What do you enjoy doing in the community in terms of civic involvement and giving back? 

There are so many good ones — I can’t pick a favorite. I like to give time to multiple organizations, … [among them American Foundation for Suicide Prevention and Junior Achievement]. YSS is another one, and Rotary, we do some service work through that. I’m also on the [Greater Des Moines] Partnership Talent Board, and then I’m on an outside board, for Shaw Electric, which I really enjoy. 

What’s the best camping destination you’ve been to? 

There are so many in Iowa. I had no idea until we started camping — it’s just crazy. I haven’t seen them all, but one of my favorites is Ledges [State Park]. And we really love Clear Lake; we go there every year, we just love being on the water. 

Best advice you’ve gotten that you hang on to? 
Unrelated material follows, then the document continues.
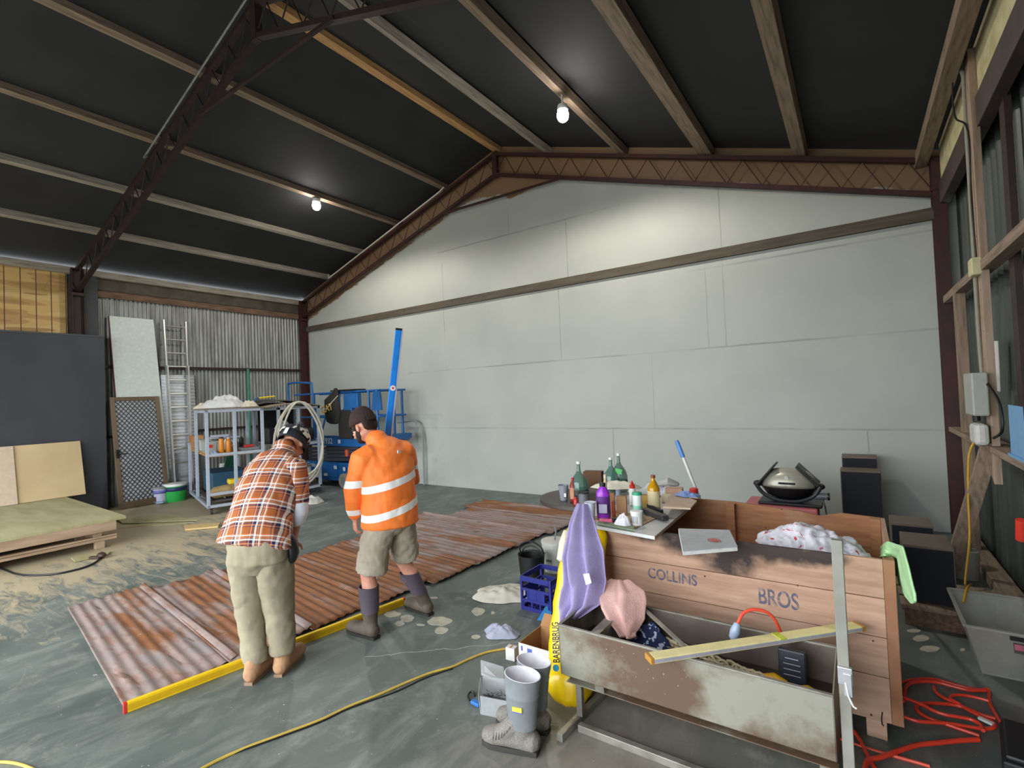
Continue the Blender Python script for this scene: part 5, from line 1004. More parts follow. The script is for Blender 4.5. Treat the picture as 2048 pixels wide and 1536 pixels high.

I feel like everything that I’ve learned or said that was smart came from somebody else. On that note, [that advice was] “find great mentors that have complementary skill sets to you.” I was given that advice and I took it to heart, and have found really great, amazing people who have been willing to help me and share advice and experiences. I was nervous to ask my first [mentor], but what I found is that people want to help, especially if you’re respectful and you listen. It’s definitely one of the best pieces of advice I’ve ever had.